Armenia - The main government building in Yerevan, March 6, 2021.
Armenia - The main government building in Yerevan, March 6, 2021.

In a move strongly criticized by Armenia’s leading anti-corruption watchdog, Prime Minister Nikol Pashinian has allocated hefty holiday bonuses to his two deputies and all members of his staff.

In a statement to RFE/RL’s Armenian Service, Pashinian’s press office said each of those 479 officials has received bonuses equivalent to their monthly salary. The payout cost taxpayers 97.5 million drams ($203,000) in total, it said.

Several government ministers acknowledged that they and their subordinates too have received such yearend payments. But they refused to reveal any figures.
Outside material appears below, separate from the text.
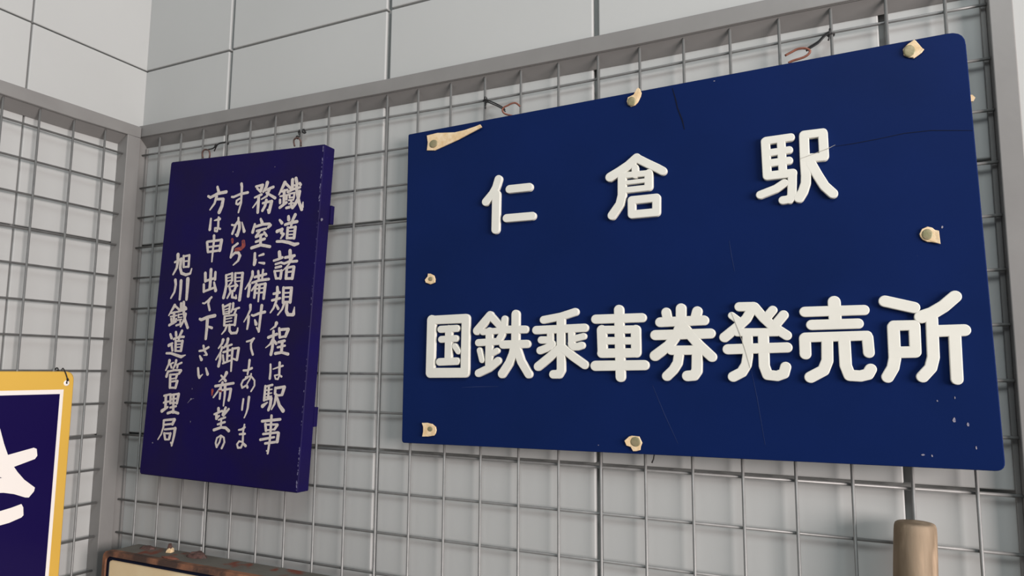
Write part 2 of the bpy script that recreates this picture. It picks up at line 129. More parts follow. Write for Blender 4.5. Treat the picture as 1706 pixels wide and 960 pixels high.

Parliament speaker Alen Simonian rewarded all members and staffers of the National Assembly just as lavishly last week. Simonian approved similar, albeit slightly more modest, bonuses on the occasion of Armenia’s Independence Day marked on September 21.

Both opposition alliances represented in the National Assembly criticized that decision as profligate and unethical. Lawmakers representing them donated the money to victims of the 2020 war in Nagorno-Karabakh and their families.

Pashinian significantly increased the amount and frequency of bonuses paid to civil servants and especially high-ranking government officials after coming to power in 2018. Responding to criticism from opposition figures and other government critics, he has said that these payments discourage corrupt practices in the government and the broader public sector.

Armenia - Prime Minister Nikol Pashinian holds a cabinet meeting in Yerevan, December 16, 2021.
Armenia - Prime Minister Nikol Pashinian holds a cabinet meeting in Yerevan, December 16, 2021.

The Armenian affiliate of the anti-graft watchdog Transparency International, has dismissed these explanations. Its program coordinator, Varuzhan Hoktanian, on Thursday denounced the lopsided bonuses as “political corruption” aimed at making sure that Pashinian’s political allies and other senior officials stay loyal to the prime minister.

“The loyalty of doctors, teachers or kindergarten workers is probably not important,” Hoktanian said, alluding to much more modest salaries and bonuses received by these and other public sector employees.

Most of them are paid less than Armenia’s official average wage of 200,000 drams ($417) a month. Government ministers and deputy ministers earn 1.5 million and 1 million drams respectively.

Pashinian caused uproar in 2019 when it emerged that he secretly doubled these officials’ monthly incomes.

Hoktanian argued that the latest holiday bonuses paid by Pashinian are also not performance-based.

“If the people’s living standards improve and pensions are raised … significantly, then [the senior officials] are doing a good job and let them get [those bonuses,]” he said. “But I don’t see that. So what’s the difference from the past when they stole from the state budget? Now they have simply legalized that theft.”